Some composers who worked in what’s been called the “glorious junkshop” of the now-classic tape studios have looked back in awe and dismay at the amount of hard, physical work it took to make a piece. But easier isn’t necessarily better. I enjoyed it: I found it was like the best part of painting – standing on your feet all day, moving around, working with your hands, sometimes very fast, more often very slowly, mixing, cutting, stitching it together with the sound in your ears. It had a muscular joy to it. I think a lot of us had fun up on that singing high wire, teetering between control and chaos, trying to push the sound a little farther toward Something we hadn’t heard before, working in it… Listening.

In the mid 2000s, Dockstader’s health diminished, but he continued composing until dementia stopped him.
He died peacefully on February 27, 2015, listening to his music.

François Bayle – Jeîta (1971 / Philips)

Sound has no form, it is invisible. Our ear gives form to sound. Sound is the mark of dynamic, invisible, ghostly beings that move around us, that have a will, that approach us. Our ear, the organ of survival, detects them instantly, precisely because they are invisible. We listen to what is going to happen. This is what interests me and what makes acousmatics for me a wonderful gift of technology to our intelligence.
The art of sound lacked the ability to be written, but not with notes or words. To write sound is to capture it and hold it

François Bayle has just turned 90 and still devotes himself to research and composition. A living legend who started out as a composer in the 1960s, and trained with Karlheinz Stockhausen, Olivier Messiaen, Pierre Schaeffer and was put in charge of the GRM in 1966, first with P. Schaeffer (Research Department) and then with the INA (National Audiovisual Institute) in 1975. It was through these organisations that he created the Acousmonium and the current of acousmatic music creation. In the GRM studios, more than a thousand concerts and regular broadcasts on France Musique have been produced. François Bayle directed the INA-GRM record collection thru which “Jeita” and so many other seminal works wre published.

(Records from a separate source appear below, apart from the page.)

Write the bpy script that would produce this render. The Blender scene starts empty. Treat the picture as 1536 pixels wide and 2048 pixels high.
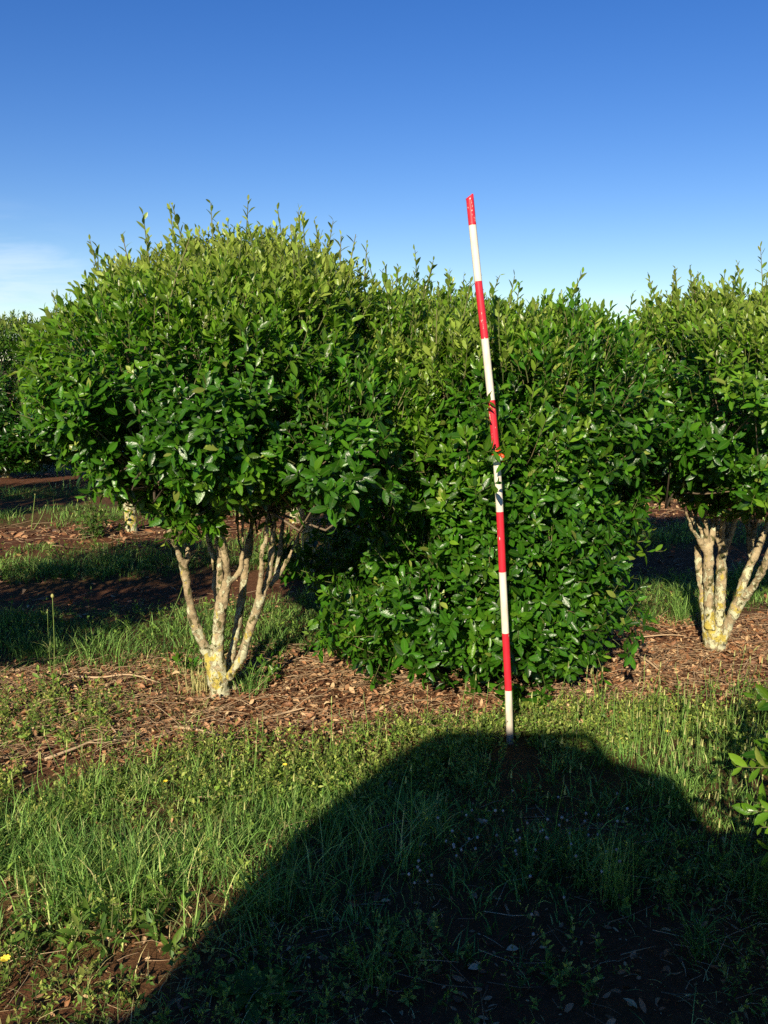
import bpy, math, random
import numpy as np
from mathutils import Vector

S = bpy.context.scene
COL = S.collection
R = math.radians

# ------------------------------------------------------------------ camera
cam_d = bpy.data.cameras.new('camera')
cam = bpy.data.objects.new('camera', cam_d)
COL.objects.link(cam)
CAM_H = 1.38
PITCH = math.atan(304 / 1770)
cam.location = (0, 0, CAM_H)
cam.rotation_euler = (math.pi / 2 - PITCH, 0, 0)
cam_d.sensor_fit = 'VERTICAL'
cam_d.sensor_height = 24.0
cam_d.lens = 24.0 * 1770 / 2048
cam_d.clip_start = 0.05
cam_d.clip_end = 3000
S.camera = cam

# ------------------------------------------------------------------ light
SUN_EL, SUN_AZ = R(26), R(16)          # sun low behind the camera, a little to its left
world = bpy.data.worlds.new('World')
S.world = world
world.use_nodes = True
wn, wl = world.node_tree.nodes, world.node_tree.links
wn.clear()
sky = wn.new('ShaderNodeTexSky')
sky.sky_type = 'NISHITA'
sky.sun_disc = False
sky.sun_elevation = SUN_EL
sky.sun_rotation = math.pi + SUN_AZ
sky.altitude = 300
sky.air_density = 1.0
sky.dust_density = 0.05
sky.ozone_density = 3.0
bg = wn.new('ShaderNodeBackground')
bg.inputs[1].default_value = 0.074
out = wn.new('ShaderNodeOutputWorld')
# a thin wisp of cirrus low in the left of the sky
tc = wn.new('ShaderNodeTexCoord')
mp = wn.new('ShaderNodeMapping')
mp.inputs['Scale'].default_value = (5.0, 5.0, 22.0)
mp.inputs['Rotation'].default_value = (0.0, 0.16, 0.0)
nz = wn.new('ShaderNodeTexNoise')
nz.inputs['Scale'].default_value = 1.3
nz.inputs['Detail'].default_value = 7
nz.inputs['Roughness'].default_value = 0.62
nz.inputs['Distortion'].default_value = 0.6
dt = wn.new('ShaderNodeVectorMath'); dt.operation = 'DOT_PRODUCT'
cd = Vector((-0.425, 1.02, 0.048)).normalized()
dt.inputs[1].default_value = cd
fall = wn.new('ShaderNodeMapRange'); fall.interpolation_type = 'SMOOTHSTEP'
fall.inputs['From Min'].default_value = 0.9925
fall.inputs['From Max'].default_value = 1.0
nr = wn.new('ShaderNodeMapRange'); nr.interpolation_type = 'SMOOTHSTEP'
nr.inputs['From Min'].default_value = 0.36
nr.inputs['From Max'].default_value = 0.68
mul = wn.new('ShaderNodeMath'); mul.operation = 'MULTIPLY'
mul2 = wn.new('ShaderNodeMath'); mul2.operation = 'MULTIPLY'; mul2.inputs[1].default_value = 0.42
mix = wn.new('ShaderNodeMixRGB')
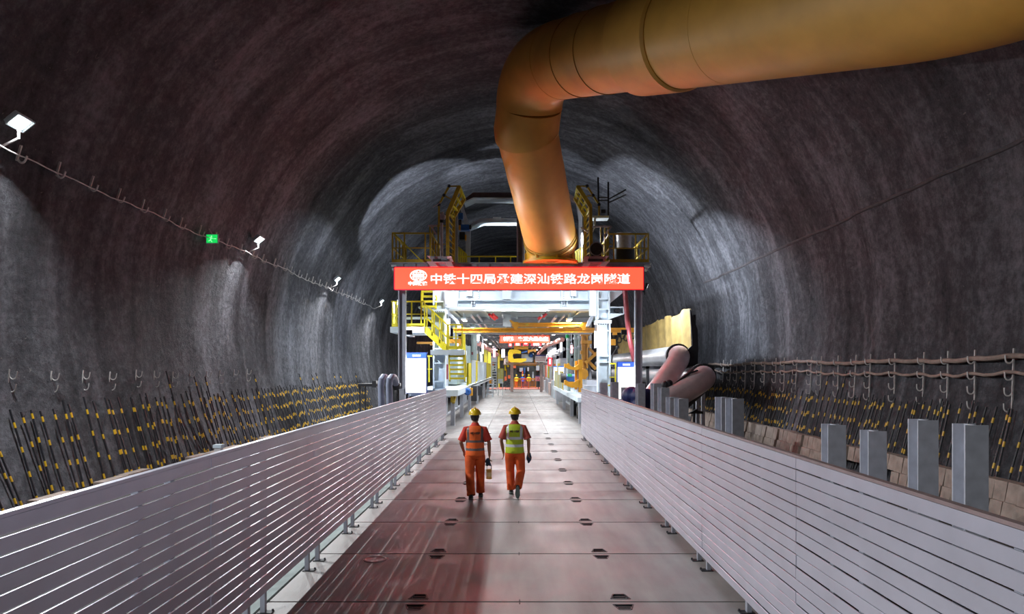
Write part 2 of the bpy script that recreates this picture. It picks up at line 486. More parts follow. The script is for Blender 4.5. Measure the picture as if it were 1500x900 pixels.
# ------------------------------------------------------------------ black and yellow rods leaning on the walls
M_rod = mat('black rod', (0.014,0.014,0.02), 0.5, 0.0, 0.3, 8)
M_band = mat('yellow reflective band', (0.72,0.42,0.02), 0.4, 0.0, 0.1, 8)
def rod_mesh(L, off):
    m = MB(); z = 0.0; R = 0.019; edges = []
    bands = [off+0.47*q for q in range(5)]
    cuts = [0.0]
    for b in bands:
        if 0.02 < b < L-0.15: cuts += [b, b+0.105]
    cuts.append(L)
    rgs = []
    n = 7
    for i in range(len(cuts)-1):
        m.mi = i % 2
        m.lathe((0,0,0), [(R*(1.12 if i % 2 else 1), cuts[i]), (R*(1.12 if i % 2 else 1), cuts[i+1])], n)
    me = m.mesh('striped_rod'); me.materials.append(M_rod); me.materials.append(M_band)
    return me
RODS = [rod_mesh(1.93+random.uniform(-.12,.12), random.choice((0.16,0.2,0.26))+random.uniform(-.03,.03)) for _ in range(10)]
RODS_L = [rod_mesh(2.45, 0.3), rod_mesh(2.6, 0.25)]
cnt = 0
def rods(side, y0, y1, dens, label, group, far_long=()):
    y = y0
    while y < y1:
        step = random.choice((0.10,0.16,0.24,0.34,0.42))/dens
        y += step
        me = random.choice(RODS) if random.random() > 0.05 else random.choice(RODS_L)
        L = max(v.co.z for v in me.vertices)
        zb = 0.0+random.uniform(-.02,.04)
        xt = wall_x(y, L*0.97, side)-side*0.10
        xb = wall_x(y, 0.2, side)-side*0.10
        if side < 0: xb = max(xb, -8.66)
        o = bpy.data.objects.new('striped_rod', me); COL.objects.link(o)
        b = Vector((xb, y, zb)); tdir = Vector((xt-xb, random.uniform(-.12,.12), L*0.97)).normalized()
        o.location = b; o.rotation_euler = tdir.to_track_quat('Z','Y').to_euler()
        tag(o, label, 'rod', group)
rods(-1, 10.6, 41.0, 1.05, 'slim black rod with yellow bands leaning on the left tunnel wall', 'striped rods along the left wall')
rods(1, 10.6, 34.0, 1.25, 'slim black rod with yellow bands leaning on the right tunnel wall', 'striped rods along the right wall')

# ------------------------------------------------------------------ concrete blocks along the wall foot
def block_mesh(w_, h, d, grooves):
    m = MB(); n = grooves; sw = w_/n
    for q in range(n):
        jt = random.uniform(-.015,.015)
        m.hexa([(0, q*sw+.008, 0), (d, q*sw+.008, 0), (d, (q+1)*sw-.008, 0), (0, (q+1)*sw-.008, 0),
                (.06+jt, q*sw+.008, h), (d, q*sw+.008, h), (d, (q+1)*sw-.008, h), (.06+jt, (q+1)*sw-.008, h)])
    m.box(.09, d-.01, 0, w_, 0, h-.02)
    me = m.mesh('concrete_block'); me.materials.append(M_pale); return me
BL = [block_mesh(0.95, .34, .28, 3) for _ in range(3)]
def blocks(side, y0, y1, tiers, skip, label, group):
    y = y0
    while y < y1:
        for k_ in range(tiers):
            if random.random() < skip: continue
            o = bpy.data.objects.new('concrete_block', random.choice(BL)); COL.objects.link(o)
            xx = wall_x(y+.5, .3, side)
            o.location = (xx-side*(0.52-.10*k_), y+(0.95 if side > 0 and False else 0), -.06+.342*k_)
            o.scale = (1, 1, 1)
            if side < 0:
                o.rotation_euler.z = PI; o.location.y = y+.95; o.location.x = xx+0.62-.10*k_-.1
            tag(o, label, 'block', group)
        y += 0.97
random.seed(11)
blocks(1, 9.6, 33, 2, 0.06, 'grooved pale concrete block stacked along the foot of the right wall', 'concrete blocks along the right wall')
blocks(-1, 11.0, 24, 1, 0.35, 'grooved pale concrete block lying along the foot of the left wall', 'concrete blocks along the left wall')

# ------------------------------------------------------------------ cable hooks on the walls
def hook_mesh(side, L, hooks, name, r=0.017, hs=0.7):
    m = MB()
    m.bar((0,0,0), (0,0,-L), r*2.4, r*1.4)
    for hz in hooks:
        pts = [Vector((-side*0.01, 0, hz))]+[Vector((-side*(0.085-0.085*math.cos(a)), 0.05*math.sin(a/2), hz-0.085*math.sin(a))) for a in [PI*q/7 for q in range(1, 8)]]+[Vector((-side*0.175, .05, hz+0.07))]
        m.tube(pts, r, 6)
    for q in m.v: q.x *= hs
    me = m.mesh(name); me.materials.append(M_hook); return me
hk_up = hook_mesh(-1, 0.30, [-0.22], 'cable_hook', 0.022)
d0 = 11.6
for i in range(30):
    y = d0+i*1.0; z = 6.72
    x = wall_x(y, z, -1)
    o = bpy.data.objects.new('cable_hook', hk_up); COL.objects.link(o)
    o.location = (x+0.06, y, z); o.rotation_euler = (0, 0.3, random.uniform(-.1,.1))
    tag(o, 'small pale cable hook fixed high on the left wall in the floodlight row', 'hook', 'cable hooks high on the left wall')
hk_lo = hook_mesh(-1, 0.42, [-0.1, -0.34], 'cable_hook', 0.012)
for i in range(12):
    y = 12.7+i*1.0; z = 2.55+random.uniform(-.04,.04); x = wall_x(y, z, -1)
    o = bpy.data.objects.new('cable_hook', hk_lo); COL.objects.link(o)
    o.location = (x+0.05, y, z); o.rotation_euler = (0, 0.1, random.uniform(-.2,.2))
    tag(o, 'pale double cable hook low on the left wall above the striped rods', 'hook', 'double cable hooks low on the left wall')
br = hook_mesh(1, 1.25, [-0.2, -0.52, -0.82, -1.12], 'cable_bracket', 0.017)
for i in range(20):
    y = 11.9+i*1.0; z = 2.98; x = wall_x(y, 2.5, 1)
    o = bpy.data.objects.new('cable_bracket', br); COL.objects.link(o)
    o.location = (x-0.06, y, z); o.rotation_euler = (random.uniform(-.05,.05), 0.04, random.uniform(-.15,.15))
    tag(o, 'pale vertical bracket with four hooks carrying cables on the right wall', 'bracket', 'cable brackets on the right wall')
def cable(side, z, y0, y1, r, sag, lab, off=0.16, step=0.25, m_=None):
    pts = []; y = y0
    while y <= y1:
        zz = z-sag*(0.5-0.5*math.cos(2*PI*(y-0.9)))+0.05*math.sin(y*0.9)*math.sin(y*.37)*(1 if sag > .02 else .3)
        pts.append((wall_x(y, z, side)-side*off, y, zz)); y += step
    mb = MB(); mb.tube(pts, r, 8)
    return tag(mb.build('cable', m_ or M_cable), lab, 'cable')
cable(1, 2.80, 9.0, 33, 0.052, 0.03, 'thick dusty cable, upper of the two on the right wall brackets')
cable(1, 2.50, 9.0, 33, 0.034, 0.06, 'thinner dusty cable, lower of the two on the right wall brackets')
cable(-1, 6.48, 9.0, 44, 0.014, 0.03, 'thin wire strung along the hooks high on the left wall', 0.14, m_=M_hook)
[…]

The discoverer of the Jeîta cave near Beirut in Lebanon, Sami Karkabi, asked the composer of “Uninhabitable Spaces” to write music for its inauguration in 1969. This was Nadir, 1968 (cat. 37), for soprano, tenor, bass, bass clarinet, guitar, ondes Martenot and percussion, which was premiered in the cave on 11 January 1969, conducted by Konstantin Simonovic. On this occasion, François Bayle took sound recordings in the very space of the cave (percussion on the stalactites, rustling of the water, etc.) which are the starting point for this suite.
Jeîta, whose name means “murmuring waters” in Aramaic, questions the paradox of this intimate and nocturnal conjunction between hardness and fluidity. To this very slow elaboration and transmutation of a fluidified stone and petrified water, this music responds like a phenomenology of the invisible: a time that is both frozen and swift, a sound universe of the small and the tenuous, with sometimes tiny sonorities, microscopic rhythmic madness (beats as light as those of insect wings), sounds with intense and contained energy, sparkling layers. Its division into seventeen separate movements (some of which are linked) gives the sensation of a constantly renewed labour, rather than that of a flat duration. Jeîta also corresponds, chronologically, to the arrival in the GRM studios of the first synthesizers, which allowed the composer the high-pitched frames and glittering textures that are one of the “trademarks” of his sound.